The moot question, however, is not how Flipkart will juggle its portfolio of five brands. But how it will face up to the unified strength of Amazon as it promotes just one single face, be it selling mobiles or fashion or Amazon Prime.
It is in this face-off that Flipkart will be disadvantaged in having multiple offerings that do not help in differentiation but add to costs. Amazon will have the advantage of communicating its brand values without diversion or dilution.
Flipkart, on the other hand, will need to either create distinct brand entities and nurture them at high costs, or will have to decide that some of the brands will not receive visible brand support leaving available funds for just the mother offering for it to combat the savvy global competitor.
1. Flipkart has no choice but to have no more than one or max two mass promoted brands. Otherwise, it will spread itself too thin.
2. Flipkart’s portfolio is much of a sameness. Unless each brand can be differentiated sufficiently, its best bet is to fight just Flipkart to Amazon.

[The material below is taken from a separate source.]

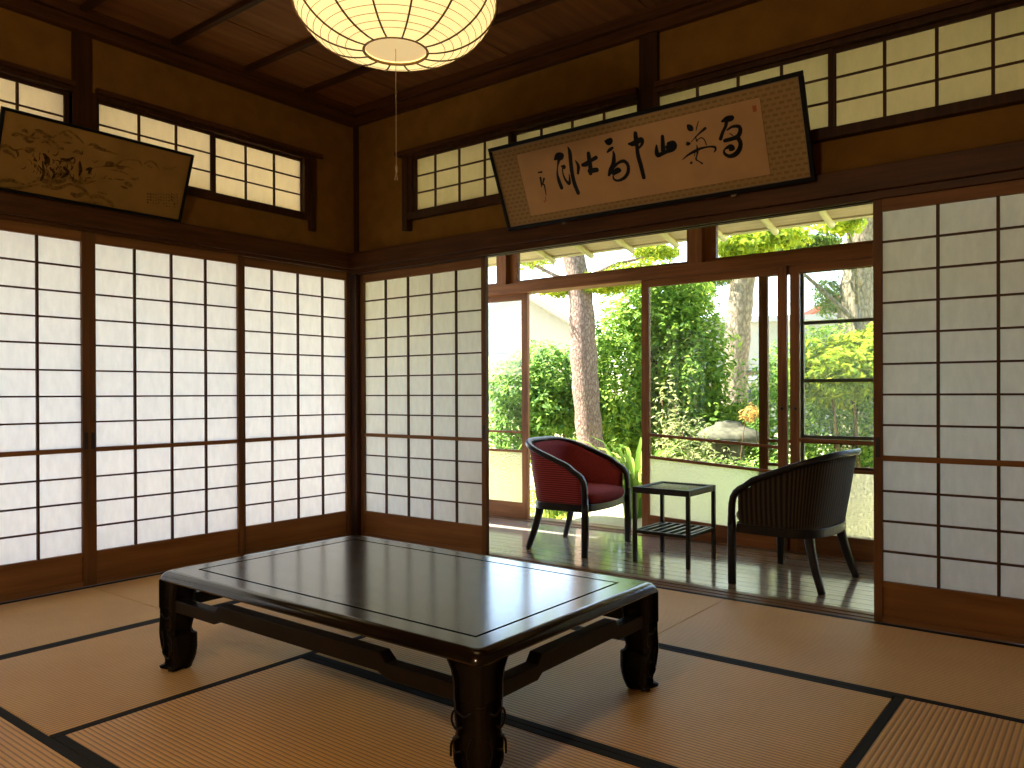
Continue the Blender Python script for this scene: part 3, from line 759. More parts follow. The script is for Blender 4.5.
# ------------------------------------------------------------------ framed works hung above the rails
INK = [[[0.404,0.325,0.012],[0.424,0.3353,0.0317],[0.4379,0.3328,0.0375],[0.4509,0.3363,0.0216]],[[0.4263,0.317,0.0159],[0.4091,0.284,0.0072],[0.3987,0.2495,0.0113],[0.3993,0.2169,0.0182],[0.4058,0.1771,0.0195]],[[0.4341,0.2828,0.008],[0.4498,0.2776,0.019],[0.4358,0.2672,0.0072],[0.4337,0.2354,0.0088],[0.4428,0.2056,0.012],[0.4583,0.1908,0.016],[0.4674,0.2216,0.008],[0.4668,0.2378,0.0032]],[[0.496,0.3703,0.0047],[0.5006,0.3428,0.0194],[0.4943,0.2966,0.0204],[0.4876,0.2382,0.0206],[0.4884,0.1858,0.0207],[0.4981,0.1358,0.02]],[[0.5239,0.2952,0.0058],[0.5329,0.266,0.0175],[0.5219,0.2322,0.0126]],[[0.6061,0.3152,0.0198],[0.6031,0.2847,0.0222],[0.6005,0.2461,0.0223],[0.594,0.2197,0.0201]],[[0.5591,0.2672,0.0163],[0.5829,0.2688,0.0231],[0.6137,0.2808,0.0172],[0.6441,0.2888,0.0182]],[[0.5923,0.2318,0.0232],[0.6343,0.2296,0.0211]],[[0.2831,0.2769,0.0058],[0.3056,0.2758,0.009]],[[0.29,0.2477,0.0124],[0.2871,0.2193,0.0091],[0.285,0.203,0.0058]],[[0.3107,0.2401,0.0107],[0.2947,0.2139,0.0075],[0.3033,0.2083,0.0083],[0.3015,0.1712,0.0058],[0.3005,0.1547,0.0042]],[[0.2932,0.148,0.002],[0.291,0.1318,0.0027],[0.2985,0.124,0.002]],[[0.7127,0.356,0.0092],[0.7301,0.3489,0.0295],[0.742,0.3526,0.0257]],[[0.7137,0.3039,0.0093],[0.7303,0.3121,0.0156],[0.7462,0.3178,0.0111]],[[0.7452,0.2998,0.0074],[0.7452,0.2809,0.0156],[0.7328,0.2411,0.0224],[0.7118,0.214,0.0245],[0.6966,0.1934,0.0136]],[[0.7354,0.2291,0.0142],[0.7605,0.2419,0.013],[0.7919,0.2449,0.0155],[0.8098,0.2235,0.0162],[0.8041,0.1902,0.017],[0.7785,0.1659,0.0157],[0.7412,0.1578,0.0113],[0.719,0.1682,0.0098],[0.7182,0.1839,0.0083]],[[0.7234,0.1965,0.0188],[0.748,0.2069,0.0262],[0.7601,0.2056,0.0179]],[[0.8367,0.3192,0.0101],[0.8594,0.3155,0.0223],[0.8863,0.3221,0.0221],[0.9078,0.3245,0.022],[0.9065,0.3064,0.0142],[0.8879,0.2907,0.0086]],[[0.8818,0.3597,0.0185],[0.8791,0.3375,0.0214],[0.8774,0.3009,0.0179],[0.8738,0.2607,0.0195],[0.8785,0.2074,0.0203],[0.882,0.1501,0.019]],[[0.9783,0.2844,0.0084],[0.9734,0.2568,0.0194],[0.9763,0.2387,0.0194],[0.9962,0.2416,0.0175],[1.0238,0.2473,0.0167],[1.0568,0.2513,0.018],[1.0723,0.2652,0.0165],[1.065,0.2828,0.0144],[1.0385,0.2808,0.0152]],[[1.0315,0.2659,0.0208],[1.0558,0.2666,0.0207]],[[1.0161,0.3184,0.0159],[1.012,0.2896,0.0194],[1.0073,0.2559,0.021]],[[1.1501,0.3403,0.0127],[1.1584,0.3287,0.026],[1.1665,0.3201,0.0126]],[[1.2024,0.3493,0.0036],[1.1888,0.3225,0.0046],[1.1838,0.3096,0.0023]],[[1.2291,0.3125,0.0118],[1.2029,0.2994,0.0079],[1.1759,0.2831,0.0047],[1.1506,0.2651,0.0024]],[[1.1345,0.2622,0.0169],[1.1432,0.2612,0.0095]],[[1.1776,0.2863,0.0047],[1.1796,0.2655,0.006],[1.1868,0.2711,0.004],[1.2044,0.2757,0.0046],[1.2173,0.2626,0.0046],[1.2218,0.2407,0.0046]],[[1.0945,0.1961,0.0028],[1.1272,0.2124,0.0085],[1.1643,0.2234,0.0122],[1.1962,0.2297,0.0094],[1.2342,0.2295,0.0073],[1.2601,0.2225,0.0099],[1.2611,0.2104,0.0083],[1.2519,0.2008,0.0027]],[[1.1764,0.2477,0.0034],[1.1758,0.223,0.0094],[1.1691,0.2029,0.0061],[1.1614,0.1864,0.0075],[1.173,0.1753,0.0047],[1.188,0.1618,0.0075]],[[1.1626,0.2183,0.0041],[1.1572,0.2015,0.0034]],[[1.1366,0.1747,0.011],[1.1316,0.173,0.0062]],[[1.3121,0.3263,0.009],[1.3328,0.3305,0.0223],[1.3546,0.3309,0.0228],[1.3605,0.3341,0.0127]],[[1.3324,0.3238,0.0153],[1.3244,0.3016,0.0135],[1.3082,0.281,0.0136],[1.2926,0.2537,0.0156]],[[1.329,0.2853,0.0071],[1.3559,0.2944,0.0111],[1.3838,0.2887,0.0146],[1.387,0.2684,0.0174],[1.3709,0.2479,0.0185],[1.3404,0.2429,0.0161],[1.3109,0.2418,0.0156]],[[1.3699,0.2463,0.0176],[1.38,0.2187,0.0179],[1.3716,0.1929,0.02],[1.3474,0.1732,0.0201],[1.3178,0.1717,0.0151],[1.2993,0.1892,0.0118],[1.3056,0.2054,0.0082],[1.3316,0.2115,0.0188],[1.3418,0.202,0.0188],[1.3294,0.1974,0.0124]],[[1.3372,0.2683,0.0032],[1.3506,0.2567,0.0045]]]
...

3. Flipkart’s Myntra has a slight advantage over Amazon Fashion on imagery and consumer recall. Hence trying to prop up Jabong may not be strategically very wise. Already Myntra as a brand name is a distraction that does not automatically cue Flipkart. Being ambitious in pushing Jabong too may well be an effort to achieve too much against a seasoned global player like Amazon.
4. Actually, the ground battle has always been an active play of private labels. Amazon has excelled across markets with this strategy. Flipkart could do well to drop its other portfolio brands to private label status and leverage past goodwill through that strategy.
Right now, Amazon has an advantage. Their single brand gives them both leeway and flexibility. It is also more cost efficient. Flipkart has a lot of head-scratching and heart-searching to do in the days ahead. It has literally problems of plenty.